Austrian: Gadhafi son talked of peace with Israel

VIENNA, Austria (AP) — An Austrian politician said Thursday that one of Moammar Gadhafi's sons told him Libya was ready to sign a peace treaty with Israel once the fighting in his country ended.

David Lasar also said Thursday that Seif al-Islam, Gadhafi's heir apparent before the outbreak of violence, also told him he was ready to act as a middleman to secure the release of an Israel soldier held for more than four years by Hamas, the Palestinian faction controlling Gaza.

Lasar, a Vienna municipal politician with the rightist Freedom Party, was in Libya last month on a trip coordinated between his party and Ayoub Kara, an Israeli deputy minister.

Lasar is Jewish, while Kara is a Druse, and both occasionally assume positions and take on missions that are unusual for their government or party.

Lasar told The Associated Press that his conversation with Seif was "no longer than five or six minutes" after he was picked up by from his Tripolis hotel in the middle of the night by men "who told me they would bring me to an interlocutor."

He said Seif told him "he finds peace with Israel very important for the future" and would discuss the issue of signing a peace treaty with the Jewish state with his inner circle once NATO ended the air campaign against government forces.

Seif also said he considered it an "important humanitarian mission" to lobby for the release of Gilad Schalit, the Israel army sergeant held by Hamas since his capture in June 2006, said Lasar.

Lasar commented after Kara told Israel radio that the Austrian politician told him Gadhafi was ready to begin talks with Israel and even expressed willingness to sign a peace agreement with the country, provided that NATO end its strikes. Kara said he had insisted on receiving the pledges in writing from Gadhafi, so that he could present them to Prime Minister Benjamin Netanyahu but this never happened.

Gadhafi was one of the most vehement critics of Egypt in the Islamic world for Cairo's decision to sign the 1978 Camp David accords establishing peace with Israel

The ties between Kara and the Freedom Party are controversial among Jews both in Israel and Austria.

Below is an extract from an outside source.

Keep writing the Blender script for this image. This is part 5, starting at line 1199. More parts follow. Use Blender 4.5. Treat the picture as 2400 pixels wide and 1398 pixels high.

After he met in December Freedom Party leader Heinz-Christian Strache, the head of Austria's Jewish community, Ariel Muzicant, said that Kara had "stabbed Austrian Jews in the back."

While some of its supporters are anti-Semitic, the Freedom Party has publicly embraced Israel even as it exploits anti-Islamic sentiment in Austria for political gain. The most recent polls position it a close second to the Socialists, which shares a government coalition with the centrist People's Party.